Essa não é a única polêmica em que o filme esteve envolvido. Com muitas mãos mexendo no roteiro - dentre elas, as dos integrantes do Queen Bryan May e Roger Taylor -, o ator que faria o personagem principal foi trocado duas vezes (a primeira opção era Sacha Baron Cohen) e a direção mudou de mãos com mais de 70% do filme rodado. Sabia-se, quando foi lançada, que a obra poderia carecer de regularidade.

Idas e vindas de diretores e atores, e frisson LGBT à parte, o filme é uma tentativa de condensar a trajetória do Queen - e com uma lupa na vida de Freddy Mercury - com a estrutura clássica de uma cinebiografia. Da vida comum de um trabalhador suburbano inglês ao estrelato. Os primeiros shows, as brigas, o momento em que convites para gravações solo ameaçam a carreira do grupo. Alguns fatos, são, aliás, contestados por conhecedores da carreira do Queen - como a briga que antecede uma suposta separação. E justificados pelos fãs como “licença poética”.

O filme acrescenta pouco na lista de cinebiografias memoráveis do cinema. Denota que de fato contar uma história de uma banda com começo, meio e fim tem pouco de novo. Falta personalidade, um problema talvez consequente das muitas mãos no roteiro e na direção. Seria mais um filme mediano não fosse o que Freddy Mercury representa no panteão do rock mundial, o quão carismático era, e a extraordinária atuação de Rami Malek, que conseguiu representar com extrema competência alguém que muitos consideravam inimitável.

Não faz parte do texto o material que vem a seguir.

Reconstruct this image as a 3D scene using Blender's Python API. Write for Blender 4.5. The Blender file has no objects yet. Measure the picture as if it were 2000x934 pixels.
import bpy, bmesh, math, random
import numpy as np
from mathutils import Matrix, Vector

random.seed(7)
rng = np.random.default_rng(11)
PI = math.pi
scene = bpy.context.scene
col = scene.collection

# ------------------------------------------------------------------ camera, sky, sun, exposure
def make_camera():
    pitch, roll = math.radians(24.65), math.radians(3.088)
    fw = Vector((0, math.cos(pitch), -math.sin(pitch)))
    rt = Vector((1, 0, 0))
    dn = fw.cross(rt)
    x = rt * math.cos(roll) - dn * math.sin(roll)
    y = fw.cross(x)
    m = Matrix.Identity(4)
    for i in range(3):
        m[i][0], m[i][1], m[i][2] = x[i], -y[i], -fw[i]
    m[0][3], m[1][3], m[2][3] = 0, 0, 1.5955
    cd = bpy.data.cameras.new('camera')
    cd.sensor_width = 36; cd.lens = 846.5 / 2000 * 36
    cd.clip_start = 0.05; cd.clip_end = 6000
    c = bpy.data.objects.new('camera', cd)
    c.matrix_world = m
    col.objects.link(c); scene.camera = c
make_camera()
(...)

O filme tem momentos emocionantes porque as músicas do Queen o são e porque Freddy era hipnótico. Nada mais. Não pretende levantar a bandeira LGBT, mas acena para algo mais importante: o vocalista do Queen, assim como a própria banda, conseguiu ser tudo o que foi mesmo sendo estrangeiro, tímido, dentuço e gay. Ele era um outsider, e isso representa muito bem o espírito do rock´n roll. O inconformismo, a afronta, a afirmação da identidade, independentemente dos padrões.

Fred e o Queen foram um farol que subverteu os paradigmas do próprio rock. No figurino, na atitude, e principalmente musicalmente. A faixa que dá título ao filme é exemplo disso: Bohemian Rhapsody foi duramente criticada como single pela gravadora pela extensão (tem mais de seis minutos) e por brincar com palavras sem significado. O sucesso do Queen esteve, em grande parte, na reinvenção. A banda ousou e se transformou muitas vezes, pouco ligando para a zona de conforto.

E é com essa impressão que se sai do filme. Apesar da pouca ousadia, que contrasta com os personagens retratados, Bohemian Rhapsody é uma ode ao inconformismo, à diferença e à luta de uma pessoa a ser quem verdadeiramente é. E isso, com a onda conservadora que vivemos hoje, é revolucionário.

(Quanto aos beijos de que falei lá no primeiro parágrafo: são dois, precisamente. Singelos, carinhosos, pudicos, até, eu diria. Não assustam ninguém.)